O sagrado e o profano

Ás vezes sento-me a escrever e os meus dedos não conseguem ser suficientemente rápidos para acompanhar os pensamentos. Outras vezes a escrita é trabalhosa e hesitante.
A grande diferença está entre escrever do fundo da alma ou escrever da cabeça. As palavras podem ser bonitas de qualquer das formas ou não, mas as da alma tocam na alma e as da cabeça só chegam à cabeça. 

Tenho dado por mim dividida, entre estes dois lados, que nem sequer têm que ser opostos... 

Há muitos anos que me debruço sobre estes temas, a alma e a personalidade, o que compete a qual e como se interligam? Sinto que a personalidade cuida do bem estar aqui na Terra, num tempo e num espaço específico. É ela que quer que tenhamos conforto, segurança, que quer sobreviver a todo o custo. 
A alma é diferente, ela quer aprender, experimentar, crescer. É intemporal e atrevida. Para ela morte e vida, dor e alegria são apenas experiências. Ela quer sentir tudo profundamente. 

Para ser feliz preciso das duas fortes, uma alma forte ligada a uma personalidade forte, asas e raízes. Não é a personalidade ou o ego forte que causam problemas, são exactamente personalidades e egos subnutridos, desfeitos, que não criam raízes para que possamos voar em segurança. 

O que sinto que acontece muitas vezes é mesmo isso, perdemos o contacto com a alma e ficamos desalmados e desanimados. A personalidade enfraquecida, fica demasiado assustada com o lado destemido da alma e fecha-lhe a porta e atira fora a chave. Viver desalmado é terrível... para quem vive assim e para toda a gente à volta para o planeta. Viver sem alma parece-me muito mais penoso do que morrer, significa estar vivo mas não se sentir vivo, como quando perdemos o sentido do paladar e a comida deixa de ter interesse, sem alma a vida perde o interesse também. E quando perdemos o paladar precisamos de sabores mais e mais fortes para saborear alguma coisa. Na vida precisamos de emoções mais e mais forte para sentir alguma coisa. E onde isso pode levar?

Muitas pessoas sentem-se mortas por dentro. Acordam, deitam-se e nada as toca
realmente, nada as faz vibrar. 

É preciso algo forte, algo muito doloroso ou assustador para fazer alguém desligar-se. Por isso não é de todo justo castigar ou ameaçar quem está desalmado, é por se ser castigado ou ameaçado que tudo começa afinal. 
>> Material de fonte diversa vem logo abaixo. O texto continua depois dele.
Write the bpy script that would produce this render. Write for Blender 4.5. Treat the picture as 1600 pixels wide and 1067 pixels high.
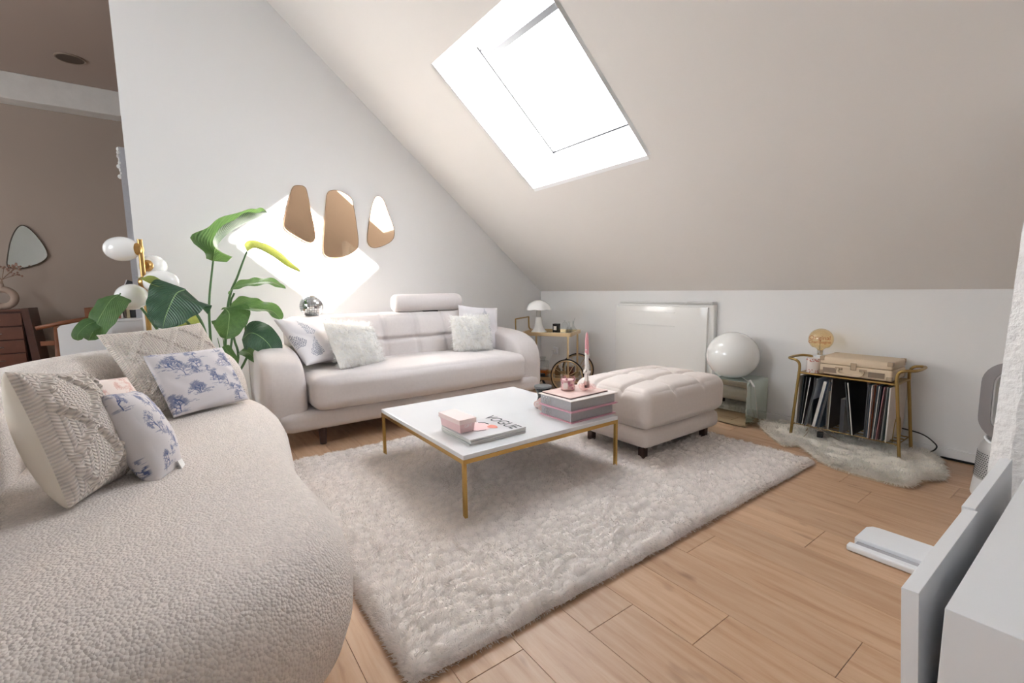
import bpy, bmesh, math, random
import numpy as np
from mathutils import Vector, Matrix, Euler, noise

for o in list(bpy.data.objects): bpy.data.objects.remove(o)
S = bpy.context.scene
C = S.collection
PI = math.pi
RAD = math.radians

# ------------------------------------------------------------------ camera
FPX = 714.02
R3 = ((0.58762, 0.80903, -0.01402), (0.08476, -0.07881, -0.99328), (-0.80455, 0.58169, -0.11481))
def _camrows():
    yaw, pit, rol = RAD(-54.04811787), RAD(6.64601856), RAD(0.80851737)
    cy, sy, cp, sp = math.cos(yaw), math.sin(yaw), math.cos(pit), math.sin(pit)
    f = Vector((sy*cp, cy*cp, -sp)); r = Vector((cy, -sy, 0)); d = f.cross(r)
    cr, sr = math.cos(rol), math.sin(rol)
    return cr*r+sr*d, -sr*r+cr*d, f
CR, CD, CF = _camrows()
CAM = Vector((0, 0, 1.0))
cd = bpy.data.cameras.new('camera'); co = bpy.data.objects.new('camera', cd); C.objects.link(co)
cd.sensor_width = 36; cd.lens = FPX*36/1600; cd.clip_start = 0.02; cd.clip_end = 200
mw = Matrix.Identity(4)
for i in range(3):
    mw[i][0] = CR[i]; mw[i][1] = -CD[i]; mw[i][2] = -CF[i]; mw[i][3] = CAM[i]
co.matrix_world = mw
S.camera = co
def px(u, v, ax, val):
    "world point seen at photo pixel (u,v) on the plane axis=val"
    d = CR*((u-800)/FPX)+CD*((v-533.5)/FPX)+CF
    t = (val-CAM[ax])/d[ax]
    return CAM+d*t
def pxd(u, v, depth):
    return CAM+(CR*((u-800)/FPX)+CD*((v-533.5)/FPX)+CF)*depth

# ------------------------------------------------------------------ light
S.view_settings.view_transform = 'Standard'; S.view_settings.look = 'None'
S.view_settings.gamma = 1; S.view_settings.exposure = 1.03
try: S.view_settings.use_curve_mapping = False
except Exception: pass
w = bpy.data.worlds.new('sky'); S.world = w; w.use_nodes = True
bg = w.node_tree.nodes['Background']; bg.inputs[0].default_value = (0.88, 0.94, 1.0, 1); bg.inputs[1].default_value = 5.2
SUN_DIR = Vector((-1, -0.72, -0.60)).normalized()
sl = bpy.data.lights.new('sun', 'SUN'); sl.energy = 55; sl.angle = RAD(1.2); sl.color = (1, 0.95, 0.88)
so = bpy.data.objects.new('sun', sl); C.objects.link(so); so.rotation_euler = SUN_DIR.to_track_quat('-Z', 'Y').to_euler()
so.location = (6, 6, 6)
def area(name, loc, aim, sx, sy, e, col=(1, 1, 1)):
    l = bpy.data.lights.new(name, 'AREA'); l.shape = 'RECTANGLE'; l.size = sx; l.size_y = sy; l.energy = e; l.color = col
    o = bpy.data.objects.new(name, l); C.objects.link(o); o.location = loc
    o.rotation_euler = (Vector(aim)-Vector(loc)).to_track_quat('-Z', 'Y').to_euler(); return o
area('rear_window_fill', (-2.5, -3.10, 1.9), (-2.5, 0, 1.5), 1.3, 1.1, 7, (0.96, 0.98, 1))  # area lamp added at the unseen rear opening to fill the room
area('next_room_fill', (-5.4, -3.1, 1.6), (-5.4, 0, 1.5), 1.4, 1.2, 9, (1, 0.98, 0.96))  # added fill lamp that brightens the taupe room; no window is modelled here

# ------------------------------------------------------------------ materials
def lin(c):
    return tuple(((x/255)/12.92 if x/255 <= .04045 else ((x/255+.055)/1.055)**2.4) for x in c)+(1,)
MATS = {}
def mat(name, col, rough=.6, metal=0, bump=None, var=None, alpha=None, trans=0, sss=0, sheen=0, coat=0, spec=None, ior=None, emit=None):
    """col sRGB 0-255; bump=(kind, scale, strength, dist); var=(scale, amount) tone variation"""
    if name in MATS: return MATS[name]
    m = bpy.data.materials.new(name); m.use_nodes = True
    nt = m.node_tree; p = nt.nodes['Principled BSDF']; L = nt.links
    p.inputs['Base Color'].default_value = lin(col)
    p.inputs['Roughness'].default_value = rough; p.inputs['Metallic'].default_value = metal
    if trans: p.inputs['Transmission Weight'].default_value = trans
    if sss:
        p.inputs['Subsurface Weight'].default_value = sss; p.inputs['Subsurface Scale'].default_value = .02
    if sheen: p.inputs['Sheen Weight'].default_value = sheen
    if coat: p.inputs['Coat Weight'].default_value = coat
    if spec is not None: p.inputs['Specular IOR Level'].default_value = spec
    if ior: p.inputs['IOR'].default_value = ior
    if alpha is not None: p.inputs['Alpha'].default_value = alpha
    if emit: p.inputs['Emission Color'].default_value = lin(emit[0]); p.inputs['Emission Strength'].default_value = emit[1]
    if bump or var:
        tc = nt.nodes.new('ShaderNodeTexCoord')
    if var:
        n = nt.nodes.new('ShaderNodeTexNoise'); n.inputs['Scale'].default_value = var[0]; n.inputs['Detail'].default_value = 4
        L.new(tc.outputs['Object'], n.inputs['Vector'])
        mr = nt.nodes.new('ShaderNodeMapRange'); mr.inputs[1].default_value = .3; mr.inputs[2].default_value = .7
        mr.inputs[3].default_value = 1-var[1]; mr.inputs[4].default_value = 1+var[1]*.4
        L.new(n.outputs['Fac'], mr.inputs[0])
        mx = nt.nodes.new('ShaderNodeVectorMath'); mx.operation = 'SCALE'; mx.inputs[0].default_value = lin(col)[:3]
        L.new(mr.outputs[0], mx.inputs['Scale']); L.new(mx.outputs[0], p.inputs['Base Color'])
    if bump:
        kind, sc, st, dist = bump
        if kind == 'voronoi':
            t = nt.nodes.new('ShaderNodeTexVoronoi'); out = 'Distance'
        else:
            t = nt.nodes.new('ShaderNodeTexNoise'); t.inputs['Detail'].default_value = 5; out = 'Fac'
        t.inputs['Scale'].default_value = sc
        L.new(tc.outputs['Object'], t.inputs['Vector'])
        b = nt.nodes.new('ShaderNodeBump'); b.inputs['Strength'].default_value = st; b.inputs['Distance'].default_value = dist
        L.new(t.outputs[out], b.inputs['Height']); L.new(b.outputs[0], p.inputs['Normal'])
        if kind == 'voronoi': b.invert = True
    MATS[name] = m; return m

def attr_mat(name, rough=.8, bump=None, trans=0):
    m = mat(name, (255, 255, 255), rough, bump=bump)
    nt = m.node_tree; a = nt.nodes.new('ShaderNodeAttribute'); a.attribute_name = 'Col'
    nt.links.new(a.outputs['Color'], nt.nodes['Principled BSDF'].inputs['Base Color']); return m

def fur_mat(name, tr=.45):
    m = attr_mat(name, 1.0); nt = m.node_tree; N = nt.nodes; L = nt.links
    a = [x for x in N if x.type == 'ATTRIBUTE'][0]; p = N['Principled BSDF']; o = N['Material Output']
    d = N.new('ShaderNodeBsdfDiffuse'); t = N.new('ShaderNodeBsdfTranslucent'); mx = N.new('ShaderNodeMixShader'); mx.inputs[0].default_value = tr
    L.new(a.outputs['Color'], d.inputs[0]); L.new(a.outputs['Color'], t.inputs[0]); L.new(d.outputs[0], mx.inputs[1]); L.new(t.outputs[0], mx.inputs[2]); L.new(mx.outputs[0], o.inputs[0]); N.remove(p)
    return m

def plank_mat():
    m = bpy.data.materials.new('oak_planks'); m.use_nodes = True; nt = m.node_tree; N = nt.nodes; L = nt.links; p = N['Principled BSDF']
    p.inputs['Roughness'].default_value = .42
    tc = N.new('ShaderNodeTexCoord'); oi = N.new('ShaderNodeObjectInfo')
    off = N.new('ShaderNodeVectorMath'); off.operation = 'MULTIPLY_ADD'; off.inputs[1].default_value = (17, 31, 5)
    cmb = N.new('ShaderNodeCombineXYZ')
    for i in range(3): L.new(oi.outputs['Random'], cmb.inputs[i])
    L.new(cmb.outputs[0], off.inputs[0]); L.new(tc.outputs['Object'], off.inputs[2])
    mp = N.new('ShaderNodeMapping'); mp.inputs['Scale'].default_value = (1.6, 16, 4); L.new(off.outputs[0], mp.inputs[0])
    n1 = N.new('ShaderNodeTexNoise'); n1.inputs['Scale'].default_value = 1.6; n1.inputs['Detail'].default_value = 7; n1.inputs['Roughness'].default_value = .62
    n1.inputs['Distortion'].default_value = .5
    L.new(mp.outputs[0], n1.inputs['Vector'])
    cr = N.new('ShaderNodeValToRGB'); e = cr.color_ramp.elements
    e[0].position = .28; e[0].color = lin((176, 142, 116)); e[1].position = .74; e[1].color = lin((212, 182, 156))
    x = e.new(.42); x.color = lin((194, 161, 134)); x = e.new(.55); x.color = lin((202, 171, 145))
    L.new(n1.outputs['Fac'], cr.inputs[0])
    mp2 = N.new('ShaderNodeMapping'); mp2.inputs['Scale'].default_value = (2.2, 7, 1); L.new(off.outputs[0], mp2.inputs[0])
    n2 = N.new('ShaderNodeTexNoise'); n2.inputs['Scale'].default_value = 2.3; n2.inputs['Detail'].default_value = 2; L.new(mp2.outputs[0], n2.inputs['Vector'])
    k = N.new('ShaderNodeMapRange'); k.inputs[1].default_value = .66; k.inputs[2].default_value = .78; k.inputs[3].default_value = 0; k.inputs[4].default_value = .55; L.new(n2.outputs['Fac'], k.inputs[0])
    mx = N.new('ShaderNodeMix'); mx.data_type = 'RGBA'; L.new(k.outputs[0], mx.inputs[0]); L.new(cr.outputs[0], mx.inputs[6]); mx.inputs[7].default_value = lin((128, 98, 80))
    hs = N.new('ShaderNodeHueSaturation'); hs.inputs['Saturation'].default_value = 1.14
    mr = N.new('ShaderNodeMapRange'); mr.inputs[3].default_value = .88; mr.inputs[4].default_value = 1.04; L.new(oi.outputs['Random'], mr.inputs[0]); L.new(mr.outputs[0], hs.inputs['Value'])
    L.new(mx.outputs[2], hs.inputs['Color']); L.new(hs.outputs[0], p.inputs['Base Color'])
    b = N.new('ShaderNodeBump'); b.inputs['Strength'].default_value = .12; b.inputs['Distance'].default_value = .002; L.new(n1.outputs['Fac'], b.inputs['Height']); L.new(b.outputs[0], p.inputs['Normal'])
    return m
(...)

Talvez seja por pensar assim, que não vejo de todo a morte como a pior coisa do mundo. Embora não me lembre exatamente de já ter morrido... lembro-me muito bem de me sentir desalmada, e mais do que isso, sei o quanto é desafiante manter-me ligada à alma numa época onde ela é negada e desprezada. Desafiante e ás vezes impossível. Há um livro que nunca cheguei a ler mas do qual nunca esqueci o titulo, chama-se O Sagrado e o Profano e fui agora ali ver o google.. é do Mircea Eliade. O título diz-me muito. O sagrado e o profano, a alma e a personalidade. Um equilíbrio perdido e que é essencial reencontrar. Fora e dentro de mim. 

É pela falta do sagrado que não sabemos lidar com a morte nem com a vida. É pela sua falta que vivemos mais, temos mais, mas sem sentido e sem prazer. Acredito tanto, tanto, que trazer o sagrado de volta, para além de qualquer religião, é essencial para todos nós. 

Há algum tempo li uma frase que dizia que ninguém está realmente vivo se não tiver algo pelo qual não se importaria de morrer. Eu acho que esta é definitivamente a minha coisa. Embora a minha personalidade não esteja nada de acordo, a minha alma sim. Vamos negociar :)

O que é que isto tem a ver com o Tomé? Tudo. O Tomé estava mais ligado à sua alma do que qualquer outra pessoa que eu tenha conhecido.  Mas já são 3 da manhã, a minha personalidade quer ir dormir, vou dar-lhe ouvidos, embora a minha alma pudesse ficar aqui a escrever até nascer o sol.